Whitney Mcveigh

Whitney McVeigh

Whitney McVeigh (born 1968) is an American visual artist and writer, best known for her paintings and installation art. She has travelled extensively to carry out her practice and held residencies in Brazil, Mexico, India, China and South Africa. Her work investigates personal and collective memory and alludes to the layering of time. Her paintings are preoccupied with the complexity and dual layers of the body and explore languages with origins in Eastern and Western philosophy. Over a twenty-year period the artist has amassed a collection of objects in the studio weighted by their unique patternations; tracing former lives and the once tangible relationship an individual may have had with the object. As an artist, she acts as custodian of these ‘markers’, isolating yet elevating the materials, entrusting them to reflect and spur philosophical understandings of history, time and memory.

Whitney McVeigh was featured in the BBC4 television documentary, Where is Modern Art Now (2009) alongside Sir Anthony Caro, Michael Landy, Grayson Perry and Cornelia Parker. She was nominated for the Sovereign European Art Prize (2008) by Saatchi Gallery director, Rebecca Wilson. Simon Schama’s recent essay on McVeigh’s practice ‘The Happenstance of Illumination’(2018) was included in his book Wordy (Simon & Schuster), published in June 2019. Her work featured in ‘Imagined Spaces’ edited by Kirsty Gunn & Gail Low with Voyage Out Press & Saraband Books (2020), an anthology that creates a “space” between understanding and the imagination. In Autumn 2022 a new collection of McVeigh’s limited editions will be launched at Renzo Piano Building Workshops’s newly designed building Shard Place (London).

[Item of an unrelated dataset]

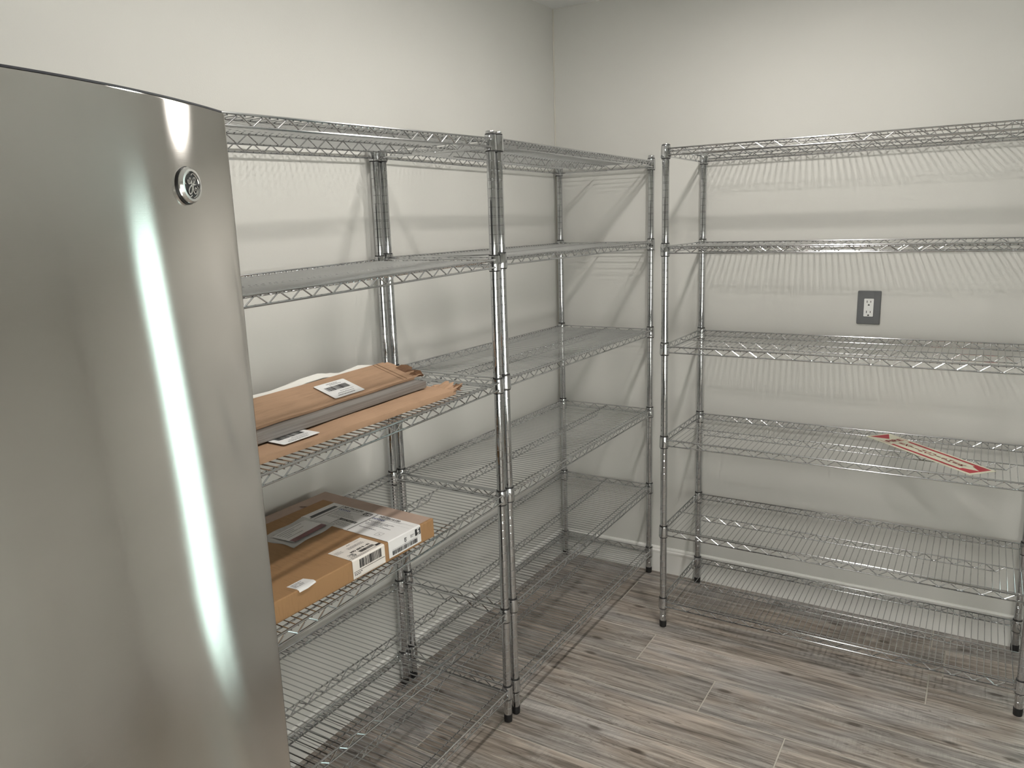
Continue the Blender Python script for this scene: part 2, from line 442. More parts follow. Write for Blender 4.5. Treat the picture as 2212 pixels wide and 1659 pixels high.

McVeigh’s work can be found in public and private collections worldwide.

Selected recent solo exhibitions include; ‘Temporality, Cardi Projects, Cardi Gallery (2020), What is Worthwhile Doing in this World, Mount Stuart Visual Arts, Scotland (2019), Elegy to Nature, Eykyn Maclean, New York (2018), Language of Memory, Summerhall Arts, Edinburgh (2016), Contours, Hazard Gallery, Johannesburg, South Africa (2015), Inventory: Invisible Companion, Kettle’s Yard, Cambridge (2015), New Work, Michael Goedhuis, London (2015) and presentation of the film ‘Birth’: Origins at the end of life at the Royal Academy, London (2015). Selected recent group exhibitions include, ‘Re-Naissance, Unit London, online (2023), Fermata, Encounter, London (2021), Photo London, Somerset House, London (2021) with Encounter, What Remains, Encounter, London (2021), Artist Rooms, Encounter, London (2020), ‘Shapes in Clouds’ Encounter, London (2019), Plato in LA: Contemporary Artists’ Visions, Getty Villa, Los Angeles (2018), Not a Single Story, The Wanas Konst Foundation, Sweden with Nirox Foundation, South Africa (2018), Culture Lines: Sans Frontieres, Metamatic-Taf Foundation, Athens (2016), Unlocking the Diary, The Archiving of Nameless Memories, Folkestone Triennial, Kent (2014) and Glass Stress, White Light/White Heat, 55th Venice Biennale, Venice (2013).